Being an introvert, I don’t do well with conflict. Any time I feel disrespected, dismissed or demeaned I either shut down or I disconnect.
It’s not that my words have escaped; its just that I refuse to waist valuable pieces of myself when I feel as if I’m being devalued.
When I say I need space so that I can let everything register mentally-it’s usually because I want to take the time to make sense of past events and figure out how to respectfully make my point of view impeccably clear.
I’m not mean. I’m reserved and observant. I’ve learned that everyone doesn’t deserve to have a glimpse of my inner self.
When I love you, I love you. Where I was once quiet, meek, and observing from the sidelines-I’m now the one with the brightest smile, biggest hug and random dance moves.
Being an introvert, I’m learning to be me. And being me means being ok with me processing life differently…
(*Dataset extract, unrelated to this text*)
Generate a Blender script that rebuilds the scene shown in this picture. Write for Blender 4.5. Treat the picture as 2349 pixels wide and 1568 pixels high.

I told my husband I was an introvert and he laughed. lol I think it’s probably fair to call myself an ambivert. I go back and forth. I can definitely relate to the resistance to conflict. I totally remove myself from those situations.
Yes!!! Conflict, especially when it’s dramatic and/or unnecessary is draining to me. Now I’m going to have to do some research on ambiverts😉
Thanks so much for reading and I ❤️ your positivity. It’s inspiring!